Reproduce the material below line by line, beginning with its first line and ending with the line that contains "[at(395, 512, Yk), at(394, 545, Yk"; leave out pictures.

## START SOURCE EXCERPT

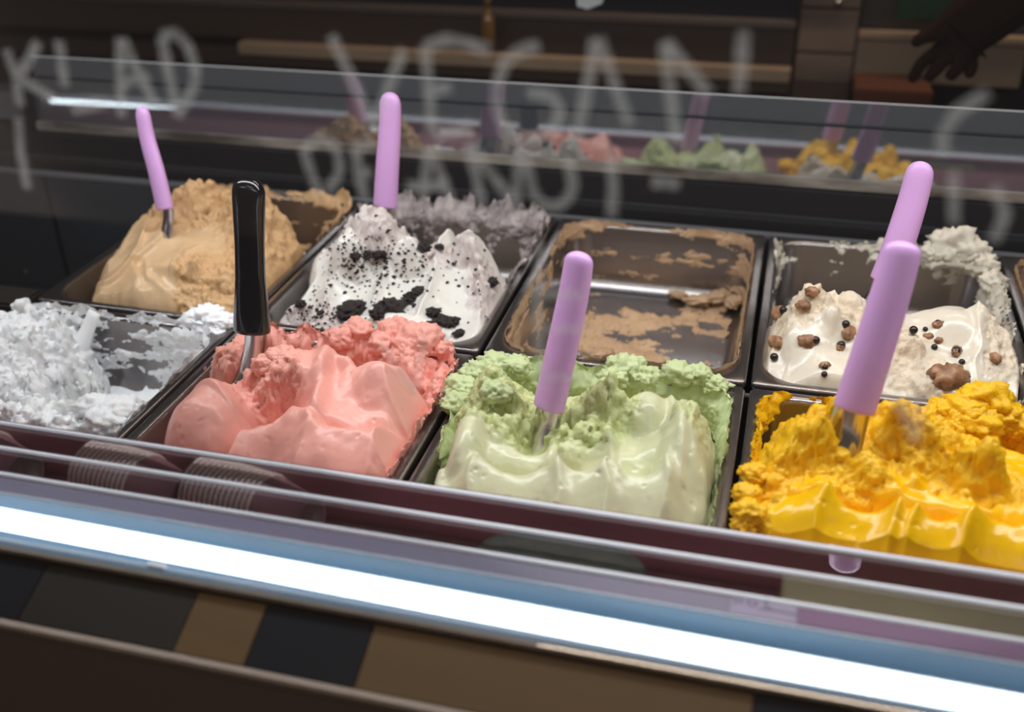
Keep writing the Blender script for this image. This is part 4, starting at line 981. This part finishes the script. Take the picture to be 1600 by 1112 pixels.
scoop('ice_cream_scoop', 'pink handled scoop standing upright in the cookie ice cream',
      [at(610, 144, Yo + .02), at(609, 200, Yo + .014), at(605, 265, Yo + .006), at(602, 322, Yo)], [(0, .0118), (.1, .0128), (.5, .0142), (1, .0152)], PINKP,
      [at(602, 318, Yo), at(598, 340, Yo - .002), at(592, 370, Yo - .006), at(585, 410, Yo - .01)], [.010, .010, .013, .016], side=(.97, -.25, 0))
Yn = .965
scoop('ice_cream_scoop', 'pink handled scoop leaning right in the cream coloured nut ice cream',
      [at(1441, 252, Yn + .03), at(1427, 310, Yn + .022), at(1405, 380, Yn + .010), at(1383, 440, Yn)], [(0, .0118), (.1, .0128), (.5, .0140), (1, .0150)], PINKP,
      [at(1383, 436, Yn), at(1372, 460, Yn - .002), at(1352, 500, Yn - .008), at(1335, 540, Yn - .014)], [.010, .010, .013, .016], side=(.97, -.25, .1))
Yg = .705
scoop('ice_cream_scoop', 'pink handled scoop leaning in the pale green ice cream',
      [at(906, 393, Yg + .03), at(898, 450, Yg + .024), at(878, 545, Yg + .012), at(857, 638, Yg)], [(0, .0105), (.08, .0120), (.5, .0132), (1, .0140)], PINKP,
      [at(857, 632, Yg), at(848, 665, Yg - .004), at(832, 705, Yg - .012), at(815, 745, Yg - .02)], [.0115, .012, .015, .017], side=(.95, -.25, .15))
Yy = .705
scoop('ice_cream_scoop', 'pink handled scoop leaning right in the bright yellow sorbet',
      [at(1413, 377, Yy + .03), at(1400, 430, Yy + .024), at(1368, 535, Yy + .012), at(1334, 640, Yy)], [(0, .0112), (.08, .0128), (.5, .0142), (1, .0156)], PINKP,
      [at(1336, 632, Yy), at(1322, 675, Yy - .004), at(1298, 720, Yy - .014), at(1278, 755, Yy - .022)], [.0125, .0145, .019, .021], side=(.92, .05, .30), curl=.006)
Yk = .735
scoop('ice_cream_scoop', 'glossy black handled scoop standing in the salmon pink ice cream',
      [at(388, 277, Yk + .03), at(389, 340, Yk + .024), at(391, 430, Yk + .012), at(394, 519, Yk)], [(0, .0150), (.1, .0152), (.22, .0150), (.5, .0136), (.68, .0140), (.9, .0170), (1, .0174)], BLKH,
      [at(395, 512, Yk), at(394, 545, Yk - .002), at(386, 585, Yk - .008), at(372, 625, Yk - .02)], [.0110, .0110, .013, .016], side=(.97, -.1, 0), flat=.75)

# ------------------------------------------------------------------ things in the ledge tray
cupme = None
def cup_mesh():
    prof = [(0.0, 0.004), (0.021, 0.004), (0.0225, 0.0), (0.0305, 0.050), (0.0318, 0.0507), (0.0323, 0.0520), (0.0316, 0.0532), (0.0303, 0.0525), (0.0296, 0.050), (0.0218, 0.006)]
    n = 28; V = []; F = []
    for r_, z_ in prof:
        for i in range(n):
            a = 2 * math.pi * i / n; V.append((r_ * math.cos(a), r_ * math.sin(a), z_))
    for k in range(len(prof) - 1):
        for i in range(n): F.append((k * n + i, k * n + (i + 1) % n, (k + 1) * n + (i + 1) % n, (k + 1) * n + i))
    me = bpy.data.meshes.new('paper_cup'); me.from_pydata(V, [], F); me.update()
    me.materials.append(CUPM); me.materials.append(CUPR); me.materials.append(CUPB)
    for i, p in enumerate(me.polygons):
        k = i // n; p.material_index = 2 if k == 0 else (1 if 3 <= k <= 7 else 0); p.use_smooth = True
    return me
cm = cup_mesh()
stacks = [(lay(20, 690, .012)[0] - .02, 14, 'mauve paper cup in the stack under the ledge below the coconut sorbet'),
          (lay(250, 720, .012)[0] - .005, 12, 'mauve paper cup in the stack lying under the ledge, left of the pink tub'),
          (lay(420, 745, .012)[0] - .005, 14, 'mauve paper cup in the stack lying under the ledge below the pink tub')]
for k, (sx, cnt, lab) in enumerate(stacks):
    for i in range(cnt):
        o = link('paper_cup', cm); o.location = (sx + i * .0047, .5590 - .0008 * (i - 6), .0120); o.scale = (.8, .8, .8)
        o.rotation_euler = (0, math.radians(-90), math.radians(-14)); tag(o, lab, 'paper cup', 'stacked paper cups under the ledge')
# round dark lid and olive block added as the yellow sorbet's reflection
V = []; F_ = []; n = 40
c = lay(895, 840, .02)
for r_, z_ in [(0.0, .006), (.040, .006), (.050, .0045), (.056, .006), (.058, .004), (.057, -.006), (.0555, -.006), (.054, .002), (0, .0025)]:
    for i in range(n): a = 2 * math.pi * i / n; V.append((c[0] + r_ * math.cos(a), .530 + r_ * math.sin(a) * .62, .031 + z_ - r_ * math.sin(a) * .15))
for k in range(8):
    for i in range(n): F_.append((k * n + i, k * n + (i + 1) % n, (k + 1) * n + (i + 1) % n, (k + 1) * n + i))
tag(pydata('round_lid', V, F_, mat('lid_slate', (0.055, 0.058, 0.046, 1), 0.6, var=(60, (0.11, 0.11, 0.09, 1), 0.8), bump=(200, .2, .0005)), None, True), 'dark slate grey round lid under the ledge below the green tub', 'lid')
xa = lay(1225, 870, .03)[0]
tag(box('olive_reflection_block', (xa, .4935, -.0145), (xa + .30, .566, .030), OLIVE, None, .002), 'olive brown block added as the reflection of the yellow sorbet, under the ledge', 'box')
# purple strip and small handwritten label on the lip
tag(box('purple_strip', (xs, .4905, .0493), (X1, .5055, .0500), PURPLE, None, .0002), 'glossy purple strip on the ledge below the yellow sorbet', 'strip')
xa, xb = lay(1141, 950, .05)[0], lay(1244, 960, .05)[0]
LB = box('price_label', (xa, .4905, .0493), (xb, .5055, .0499), mat('label_lilac', (.26, .22, .32, 1), .4, bump=(100, .05, .0005)), None, .0001)
tag(LB, 'small lilac label with dark handwriting on the ledge, left of the purple strip', 'label')
INK = mat('label_ink', (.012, .012, .05, 1), .6, bump=(100, .05, .0005))
def ink(px_list, wd=.0005):
    P = [lay(x, y, .0500) for x, y in px_list]; V = []; F = []
    for k, p in enumerate(P):
        a = P[max(k - 1, 0)]; b = P[min(k + 1, len(P) - 1)]; t = b - a; t /= np.linalg.norm(t); nn = np.array([-t[1], t[0], 0])
        V += [p + nn * wd, p - nn * wd]
    for k in range(len(P) - 1): F.append((2 * k, 2 * k + 1, 2 * k + 3, 2 * k + 2))
    put(pydata('ink_stroke', V, F, INK), LB)
ink([(1186, 951), (1210, 953), (1244, 960)]); ink([(1143, 934), (1152, 933), (1153, 939), (1146, 942)]); ink([(1160, 934), (1158, 943)])
ink([(1172, 936), (1168, 941), (1172, 946), (1180, 946), (1183, 941), (1177, 937)]); ink([(1198, 938), (1196, 948), (1206, 950)])

# ------------------------------------------------------------------ staff side, out of focus
WOOD = mat('back_counter_wood', (0.060, 0.036, 0.028, 1), 0.5, var=(3, (0.035, 0.022, 0.019, 1), 0.8), bump=(40, .1, .001), stretch=(.3, 1, 5))
TAN = mat('shelf_edge_tan', (0.42, 0.30, 0.20, 1), 0.45, var=(4, (0.16, 0.11, 0.08, 1), 0.8), stretch=(.4, 1, 1))
BEI = mat('cabinet_beige', (0.30, 0.22, 0.15, 1), 0.5, var=(5, (0.24, 0.18, 0.125, 1), 0.6))
REDW = mat('red_brown_wood', (0.12, 0.035, 0.014, 1), 0.5, var=(6, (0.07, 0.02, 0.01, 1), 0.8), stretch=(.3, 1, 4))
DARK = mat('dark_reddish_cloth', (0.016, 0.006, 0.005, 1), 0.9, spec=0.1, bump=(90, .2, .001))
YBk = 1.9
def zat(px, py, Y=YBk): return at(px, py, Y)[2]
bc = tag(empty('back_counter', (-.5, 2.2, -.95)), 'dark brown wooden back counter with a tan edge behind the case', 'counter')
for nm, za, zb, dep, m in [('lower_board', -.95, zat(800, 128), 0.0, WOOD), ('tan_edge', zat(800, 120), zat(800, 95), -.02, WOOD), ('light_edge', zat(800, 101), zat(800, 82), -.03, TAN),
                           ('upper_board', zat(800, 80), zat(800, 28), 0.0, WOOD), ('top_strip', zat(800, 27), zat(800, 17), -.01, mat('top_strip_grey', (.10, .075, .066, 1), .5, bump=(60, .1, .001))), ('top_board', zat(800, 16), zat(800, -60), .02, NAVY)]:
    x0_ = at(385, 90, YBk)[0] if nm == 'light_edge' else -2.2
    x1_ = at(1238, 90, YBk)[0]
    put(box(nm, (x0_, YBk + dep, za), (x1_, 2.25, zb), m, None, .002), bc)
wc = tag(empty('wall_cabinet', (.05, 2.2, -.95)), 'brown cabinet with thin dark joints behind the case, right of centre', 'cabinet')
xa, xb = at(1243, 90, YBk)[0], at(1334, 90, YBk)[0]
CB = mat('cabinet_brown', (.22, .15, .11, 1), .5, var=(4, (.06, .042, .036, 1), .9), stretch=(.5, 1, 4))
for za, zb in ((zat(1290, 130), zat(1290, 84)), (zat(1290, 82), zat(1290, 14)), (zat(1290, 12), zat(1290, -60))):
    put(box('door_panel', (xa + .001, YBk, za + .001), (xb - .001, YBk + .02, zb - .001), CB, None, .001), wc)
put(box('carcass', (xa, YBk + .021, -.95), (xb, 2.2, zat(1290, -60)), NAVY, None, .001), wc)
put(box('plinth', (xa, YBk - .005, zat(1290, 160)), (xb, YBk + .021, zat(1290, 131)), WOOD, None, .001), wc)
p = at(1310, 4, YBk - .004); bm = bmesh.new(); bmesh.ops.create_uvsphere(bm, u_segments=10, v_segments=8, radius=.006)
for v in bm.verts: v.co = v.co + Vector(p)
me = bpy.data.meshes.new('knob'); bm.to_mesh(me); bm.free(); put(link('knob', me, None, BLADE, True), wc)
bb = tag(empty('beige_cupboard', (.3, 2.2, -.95)), 'plain beige cupboard behind the case at the top right', 'cupboard')
put(box('front', (xb + .002, YBk + .01, zat(1450, 134)), (at(1598, 120, YBk)[0], YBk + .03, zat(1450, 66)), BEI, None, .002), bb)
put(box('top_edge', (xb + .002, YBk, zat(1450, 66)), (.9, YBk + .03, zat(1450, 55)), TAN, None, .002), bb)
put(box('upper_board', (xb + .002, YBk + .03, zat(1450, 54)), (.9, 2.2, zat(1450, -60)), mat('cupboard_dark', (.035, .030, .026, 1), .6, var=(5, (.02, .018, .016, 1), .7)), None, .002), bb)  # plain dark board above the beige front
put(box('base', (xb + .002, YBk + .031, -.95), (.9, 2.2, zat(1450, 54)), NAVY, None, .002), bb)
tag(box('wooden_tray', (xb + .003, YBk - .12, zat(1400, 168, YBk - .12)), (at(1458, 150, YBk - .12)[0], YBk - .01, zat(1400, 142, YBk - .12)), REDW, None, .003), 'red brown wooden block below the beige cupboard', 'wooden block')
p = at(1400, 8, YBk); tag(box('green_box', (p[0], YBk - .05, p[2] - .012), (p[0] + .10, YBk - .005, p[2] + .05), mat('green_paint', (.010, .045, .018, 1), .5, bump=(60, .1, .001)), None, .002), 'dark green box at the top edge of the photo', 'box')
# white paper tag and amber shape added as a warm lamp's reflection at the top
p = at(922, 3, 1.6)
V = [(p[0] - .022, 1.6, p[2] + .03), (p[0] + .026, 1.6, p[2] + .03), (p[0] + .018, 1.601, p[2] - .002), (p[0] - .004, 1.6, p[2] - .011), (p[0] - .020, 1.6, p[2] - .007)]
V += [(a, b + .0006, c_) for a, b, c_ in V]
tag(pydata('paper_note', V, [(0, 1, 2, 3, 4), (9, 8, 7, 6, 5)] + [(i, 5 + i, 5 + (i + 1) % 5, (i + 1) % 5) for i in range(5)], mat('white_paper', (.75, .76, .78, 1), .7, bump=(100, .05, .0005))), 'torn white paper note hanging at the top edge, above the word on the glass', 'paper')
p = at(765, 45, YBk - .035)
lp = tag(empty('lamp_glint', (p[0], YBk - .035, zat(765, 66, YBk - .035))), 'slim amber shape added as the reflection of a warm lamp, behind the case near the top edge', 'lamp_glint')
prof = [(0.0, 0.0), (.011, .0), (.012, .004), (.012, .040), (.009, .050), (.0045, .056), (.0045, .072), (.0058, .073), (.0058, .078), (0, .078)]
V = []; F_ = []; n = 16; zb_ = zat(765, 66, YBk - .035)
for r_, z_ in prof:
    for i in range(n): a = 2 * math.pi * i / n; V.append((p[0] + r_ * math.cos(a), YBk - .045 + r_ * math.sin(a), zb_ + z_))
for k in range(len(prof) - 1):
    for i in range(n): F_.append((k * n + i, k * n + (i + 1) % n, (k + 1) * n + (i + 1) % n, (k + 1) * n + i))
put(pydata('body', V, F_, mat('amber_glint', (.20, .10, .03, 1), .12, coat=.6, bump=(50, .05, .0005)), None, True), lp)

# dark forearm and hand of someone reaching down on the staff side
def skin_mesh(name, verts, edges, radii, m, sub=2):
    me = bpy.data.meshes.new(name); me.from_pydata([tuple(v) for v in verts], edges, []); me.update()
    o = bpy.data.objects.new(name, me); COL.objects.link(o); sk = o.modifiers.new('skin', 'SKIN')
    for i, r_ in enumerate(radii): me.skin_vertices[0].data[i].radius = (r_, r_)
    me.skin_vertices[0].data[0].use_root = True
    ss_ = o.modifiers.new('sub', 'SUBSURF'); ss_.levels = sub; ss_.render_levels = sub
    me.materials.append(m); return o
Yh = 1.62
def H(px, py, dy=0): return at(px, py, Yh + dy)
HV = [H(1680, -110), H(1590, -20), H(1525, 42), H(1488, 78),            # forearm, wrist, palm
      H(1465, 80), H(1440, 98), H(1428, 118), H(1424, 130),          # index
      H(1478, 92, -.015), H(1458, 112, -.02), H(1446, 128, -.02),    # middle
      H(1500, 98, -.02), H(1488, 116, -.025), H(1480, 124, -.022),   # ring
      H(1520, 100, -.02), H(1516, 114, -.022), H(1510, 121, -.02),   # little
      H(1462, 50, -.01), H(1440, 58, -.014), H(1424, 72, -.014)]     # thumb
HE = [(0, 1), (1, 2), (2, 3), (3, 4), (4, 5), (5, 6), (6, 7), (3, 8), (8, 9), (9, 10), (3, 11), (11, 12), (12, 13), (3, 14), (14, 15), (15, 16), (2, 17), (17, 18), (18, 19)]
HR = [.060, .054, .042, .026, .012, .010, .009, .007, .012, .010, .008, .012, .010, .008, .011, .009, .007, .013, .010, .008]
hand = skin_mesh('person', HV, HE, HR, DARK)
tag(hand, 'out of focus dark hand and sleeve of a person behind the case, top right', 'person')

## END SOURCE EXCERPT

[EXERCISE RESPONSE]
Keep writing the Blender script for this image. This is part 4, starting at line 981. This part finishes the script. Take the picture to be 1600 by 1112 pixels.
scoop('ice_cream_scoop', 'pink handled scoop standing upright in the cookie ice cream',
      [at(610, 144, Yo + .02), at(609, 200, Yo + .014), at(605, 265, Yo + .006), at(602, 322, Yo)], [(0, .0118), (.1, .0128), (.5, .0142), (1, .0152)], PINKP,
      [at(602, 318, Yo), at(598, 340, Yo - .002), at(592, 370, Yo - .006), at(585, 410, Yo - .01)], [.010, .010, .013, .016], side=(.97, -.25, 0))
Yn = .965
scoop('ice_cream_scoop', 'pink handled scoop leaning right in the cream coloured nut ice cream',
      [at(1441, 252, Yn + .03), at(1427, 310, Yn + .022), at(1405, 380, Yn + .010), at(1383, 440, Yn)], [(0, .0118), (.1, .0128), (.5, .0140), (1, .0150)], PINKP,
      [at(1383, 436, Yn), at(1372, 460, Yn - .002), at(1352, 500, Yn - .008), at(1335, 540, Yn - .014)], [.010, .010, .013, .016], side=(.97, -.25, .1))
Yg = .705
scoop('ice_cream_scoop', 'pink handled scoop leaning in the pale green ice cream',
      [at(906, 393, Yg + .03), at(898, 450, Yg + .024), at(878, 545, Yg + .012), at(857, 638, Yg)], [(0, .0105), (.08, .0120), (.5, .0132), (1, .0140)], PINKP,
      [at(857, 632, Yg), at(848, 665, Yg - .004), at(832, 705, Yg - .012), at(815, 745, Yg - .02)], [.0115, .012, .015, .017], side=(.95, -.25, .15))
Yy = .705
scoop('ice_cream_scoop', 'pink handled scoop leaning right in the bright yellow sorbet',
      [at(1413, 377, Yy + .03), at(1400, 430, Yy + .024), at(1368, 535, Yy + .012), at(1334, 640, Yy)], [(0, .0112), (.08, .0128), (.5, .0142), (1, .0156)], PINKP,
      [at(1336, 632, Yy), at(1322, 675, Yy - .004), at(1298, 720, Yy - .014), at(1278, 755, Yy - .022)], [.0125, .0145, .019, .021], side=(.92, .05, .30), curl=.006)
Yk = .735
scoop('ice_cream_scoop', 'glossy black handled scoop standing in the salmon pink ice cream',
      [at(388, 277, Yk + .03), at(389, 340, Yk + .024), at(391, 430, Yk + .012), at(394, 519, Yk)], [(0, .0150), (.1, .0152), (.22, .0150), (.5, .0136), (.68, .0140), (.9, .0170), (1, .0174)], BLKH,
      [at(395, 512, Yk), at(394, 545, Yk - .002), at(386, 585, Yk - .008), at(372, 625, Yk - .02)], [.0110, .0110, .013, .016], side=(.97, -.1, 0), flat=.75)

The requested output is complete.